Anonymous warned against attending events with large crowds, especially church services, but added that “the risk of any churches outside Paris/France being targeted is low.”
The group listed several events in Paris that it said “have been confirmed are at risk” and several events around the world that are not yet “100% confirmed,” including a major WWE pro wrestling event in Atlanta, Ga.
“The goal is to make sure the whole world, or at least the people going to these events, know that there have been threats and that there is possibility of an attack to happen,” the statement continued.
Anonymous told IBT that it has sent the information to U.K. intelligence agency MI5, as well as the CIA and the FBI in the U.S., but has refused to release proof of the attacks publicly.

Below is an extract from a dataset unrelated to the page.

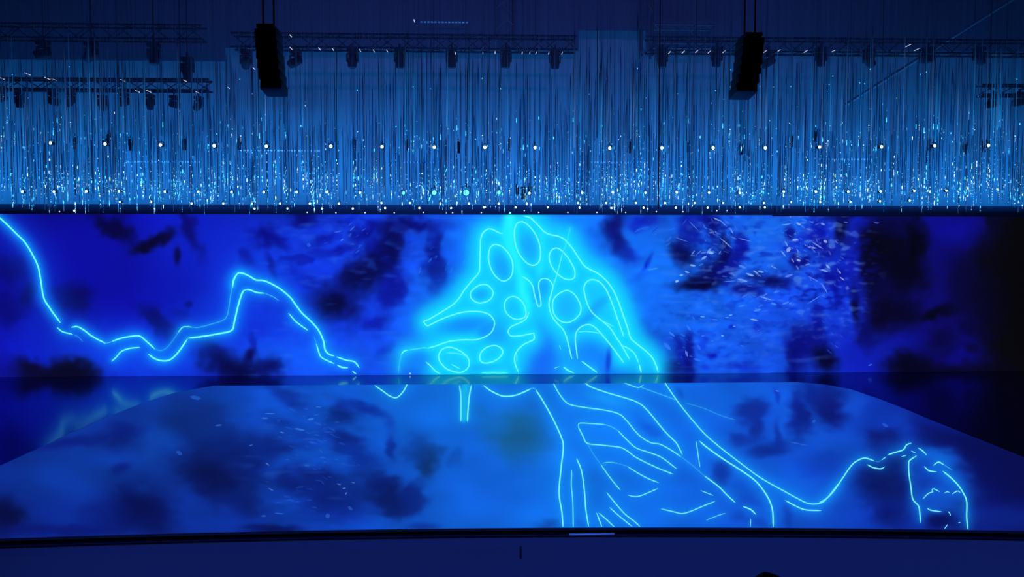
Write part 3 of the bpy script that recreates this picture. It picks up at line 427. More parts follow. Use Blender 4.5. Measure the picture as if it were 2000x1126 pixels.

“If we share the proof [publicly], everyone will start calling it fake because screenshots can be edited and accounts can be deleted,” the hacking group said. “We have purposely not shared account links publicly because they would be shut down immediately and then no one would believe the proof.”
Anonymous declared cyber war on ISIS after the group claimed responsibility for a terrorist attack in Paris last week, killing at least 132 civilians and injuring hundreds.